If a child dies because his parents are fuck-ups, do those parents still deserve our sympathy? In the opening scenes of director Gaby Dellal’s small-town melodrama Angels Crest, we meet an adorable 3-year-old who lives with his laid-back dad Thomas Dekker in a sparsely furnished garage with broken windows. When the boy asks if they can go play in the snow, Dekker drives him out to the woods so they can build a snowman together, but the kid falls asleep in his carseat, so Dekker leaves him in the truck with the heater running while he tracks a deer. When Dekker returns, his son is gone. Meanwhile, the boy’s mother, Lynn Collins, is waking up drunk—and late for work—in the bed of a man she shouldn’t be with. When Dekker and Collins’ son is found dead a day after his disappearance, their friends and neighbors try to be supportive. But let’s face it: These dopes don’t make it easy.

Dellal and screenwriter Catherine Trieschmann could’ve gone any number of directions with their adaptation of Leslie Schwartz’s novel—a book that spreads its story across multiple perspectives. They choose to emphasize the emotional intensity, both in the reactions of a grieving community and in a plot that sees troubled district attorney Jeremy Piven roll into town to prosecute Dekker. Angels Crest is a short movie, with a vividly chilly look and a strong, professional cast. Mira Sorvino plays a waitress and a friend to Dekker and Collins, while Elizabeth McGovern and Kate Walsh pop up as a lesbian couple who quarrel over the case. Dellal and Trieschmann mainly use these townsfolk as local color, though, keeping the focus on Dekker and Collins as they grapple with their guilt.
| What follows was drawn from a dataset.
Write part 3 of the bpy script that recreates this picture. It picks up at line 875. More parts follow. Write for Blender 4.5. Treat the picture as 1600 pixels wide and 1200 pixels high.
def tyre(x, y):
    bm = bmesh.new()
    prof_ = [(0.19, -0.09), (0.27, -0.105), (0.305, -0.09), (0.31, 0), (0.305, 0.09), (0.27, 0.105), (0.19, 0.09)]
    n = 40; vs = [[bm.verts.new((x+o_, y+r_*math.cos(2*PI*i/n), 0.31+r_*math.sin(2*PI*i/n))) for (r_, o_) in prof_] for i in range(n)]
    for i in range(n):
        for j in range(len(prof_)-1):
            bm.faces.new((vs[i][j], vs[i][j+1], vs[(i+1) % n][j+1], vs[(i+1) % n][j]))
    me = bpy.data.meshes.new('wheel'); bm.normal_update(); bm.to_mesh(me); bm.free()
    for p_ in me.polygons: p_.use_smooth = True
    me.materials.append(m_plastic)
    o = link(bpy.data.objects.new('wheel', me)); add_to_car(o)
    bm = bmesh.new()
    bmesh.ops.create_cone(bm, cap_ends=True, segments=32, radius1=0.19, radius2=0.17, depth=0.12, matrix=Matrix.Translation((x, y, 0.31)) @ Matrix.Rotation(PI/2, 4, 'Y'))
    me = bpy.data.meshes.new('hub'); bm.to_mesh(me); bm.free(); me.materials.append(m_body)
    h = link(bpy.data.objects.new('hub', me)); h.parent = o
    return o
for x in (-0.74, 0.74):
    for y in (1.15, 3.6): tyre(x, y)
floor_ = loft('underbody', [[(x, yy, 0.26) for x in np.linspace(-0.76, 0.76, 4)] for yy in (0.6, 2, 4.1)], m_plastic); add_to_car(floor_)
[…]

Angels Crest has weaknesses that are tough to overcome. It relies too much on two particularly played-out indie clichés: a spare, plunky soundtrack, and a narrative structure that teases out characters’ backstory far longer than necessary. (Example of the latter: When Piven shows up, a reporter asks him, “Can you separate this case from your own past?” What is that past? The movie’s in no hurry to let us know.) But the biggest problem with Angels Crest is that while it’s easy to feel Dekker and Collins’ pain—especially the former, as he obsessively buys carseats to see if the manufacturer is at fault for his son getting out—it’s hard not to think that some sort of tragedy was inevitable for these two. After all: He’s irresponsible, she’s an alcoholic. As characters and as people, they never really develop any further dimension.